There is so much packed into the parable of the prodigal son that it warrants months of meditation. This story was hammered into my heart the summer I made a hitch-hiking pilgrimage to Jerusalem from England. I was on the road every day, staying at Benedictine monasteries all across France and Italy before traveling through Greece and on to the Holy Lands.
It was 1987 and I had a Sony walkman for company with a cassette tape of the American gospel singer Keith Green. He had a particularly moving rendition of the story of the prodigal son in ballad form. I listened to it over and over. In some deep way I still find hard to put into words that beautiful story finally made the long, long journey from my head to my heart. Time and again as I walked and prayed and listened and sang along at the top of my voice along the side of the road where no one could hear, I was gathered up into the drama of the story and moved deeply–often racked with what the Eastern Orthodox call ‘the gift of tears.’
I don’t know what deep places in my own heart the Almighty was touching, but something was happening within my hard heart. I had been through a rough time personally and had some rough years to go still, but these months and this story and that song was working through me like some deep healing ointment, and I know it was all about a return to the Father.
I suppose it is like this: each one of us, no matter how good our family and how fine our lessons in self esteem and how marvelously encouraging our education, still has a deep and unshakeable conviction that we are unloved, that we have to earn the love we need, that we have to please somebody. The negativities that result from this deep conviction are manifold. We feel guilt, we feel anger towards others, we long for what is wrong, we lust for all that is dust, we feel the need for greed. We reach for so many things to fill that gap which is really the need for total, unconditional love…the love of the Father above.

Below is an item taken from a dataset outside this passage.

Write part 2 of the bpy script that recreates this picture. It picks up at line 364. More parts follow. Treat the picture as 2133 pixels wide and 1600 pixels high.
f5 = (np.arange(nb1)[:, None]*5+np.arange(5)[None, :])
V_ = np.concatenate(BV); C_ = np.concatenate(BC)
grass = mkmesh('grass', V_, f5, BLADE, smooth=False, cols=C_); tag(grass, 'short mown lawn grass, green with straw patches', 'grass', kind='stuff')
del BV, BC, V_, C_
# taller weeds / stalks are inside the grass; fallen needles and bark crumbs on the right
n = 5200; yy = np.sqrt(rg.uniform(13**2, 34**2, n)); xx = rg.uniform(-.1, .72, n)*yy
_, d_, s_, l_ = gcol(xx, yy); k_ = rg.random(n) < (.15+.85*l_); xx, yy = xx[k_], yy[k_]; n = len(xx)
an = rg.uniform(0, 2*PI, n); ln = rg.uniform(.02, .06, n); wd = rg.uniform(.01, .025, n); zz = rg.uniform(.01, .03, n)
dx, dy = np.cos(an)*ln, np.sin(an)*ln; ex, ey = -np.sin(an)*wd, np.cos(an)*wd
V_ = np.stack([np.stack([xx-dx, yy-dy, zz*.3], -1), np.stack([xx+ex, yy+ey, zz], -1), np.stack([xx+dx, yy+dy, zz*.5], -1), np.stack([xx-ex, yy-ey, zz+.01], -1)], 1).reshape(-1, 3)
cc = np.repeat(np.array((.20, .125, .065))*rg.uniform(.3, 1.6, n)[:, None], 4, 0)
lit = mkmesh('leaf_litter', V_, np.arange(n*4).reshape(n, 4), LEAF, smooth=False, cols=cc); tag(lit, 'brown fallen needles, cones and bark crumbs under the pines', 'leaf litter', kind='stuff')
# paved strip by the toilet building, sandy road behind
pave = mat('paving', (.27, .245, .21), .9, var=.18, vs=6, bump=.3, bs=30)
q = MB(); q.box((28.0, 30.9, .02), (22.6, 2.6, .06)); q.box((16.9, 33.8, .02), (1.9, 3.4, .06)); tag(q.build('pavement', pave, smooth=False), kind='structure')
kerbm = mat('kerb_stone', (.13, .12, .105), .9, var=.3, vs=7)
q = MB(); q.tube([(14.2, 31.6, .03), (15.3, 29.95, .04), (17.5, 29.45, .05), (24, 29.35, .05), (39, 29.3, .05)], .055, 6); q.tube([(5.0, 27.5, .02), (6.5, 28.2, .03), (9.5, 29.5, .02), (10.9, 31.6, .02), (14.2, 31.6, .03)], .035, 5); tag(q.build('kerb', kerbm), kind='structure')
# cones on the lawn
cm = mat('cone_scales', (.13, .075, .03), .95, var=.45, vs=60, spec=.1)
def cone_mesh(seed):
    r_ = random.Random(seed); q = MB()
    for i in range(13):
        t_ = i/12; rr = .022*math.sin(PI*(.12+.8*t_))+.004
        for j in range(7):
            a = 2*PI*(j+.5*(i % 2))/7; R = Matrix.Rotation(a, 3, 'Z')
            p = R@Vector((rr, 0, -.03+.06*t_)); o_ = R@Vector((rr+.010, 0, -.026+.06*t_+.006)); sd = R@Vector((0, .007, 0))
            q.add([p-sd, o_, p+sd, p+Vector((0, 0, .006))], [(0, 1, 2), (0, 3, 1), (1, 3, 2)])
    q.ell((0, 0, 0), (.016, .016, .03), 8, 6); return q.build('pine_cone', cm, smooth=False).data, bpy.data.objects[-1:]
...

Now the ironically painful thing above all is that this is the one love we need, but this is the one love, above all which we most defend ourselves against. The total, unconditional, oversweeping love of the Father is the one which will wash over our souls like Niagra and so we shy away. We fly away. We run away and would prefer even the pig pen, the frozen mud and the broken cobs of corn than to open our soiled hearts to that love.
So on this prodigal son Sunday all I can say to myself and anyone who reads these words, “Do not be afraid! Open wide the doors to Christ. Are we not perhaps all afraid in some way? If we let Christ enter fully into our lives, if we open ourselves totally to Him, are we not afraid that He might take something away from us? Are we not perhaps afraid to give up something significant, something unique, something that makes life so beautiful? Do we not then risk ending up diminished and deprived of our freedom? And once again the Pope said: No! If we let Christ into our lives, we lose nothing, nothing, absolutely nothing of what makes life free, beautiful and great. No! Only in this friendship are the doors of life opened wide. Only in this friendship is the great potential of human existence truly revealed. Only in this friendship do we experience beauty and liberation. And so, today, with great strength and great conviction, on the basis of long personal experience of life, I say to you, dear young people: Do not be afraid of Christ! He takes nothing away, and He gives you everything. When we give ourselves to Him, we receive a hundred-fold in return. Yes, open, open wide the doors to Christ – and you will find true life. Amen.”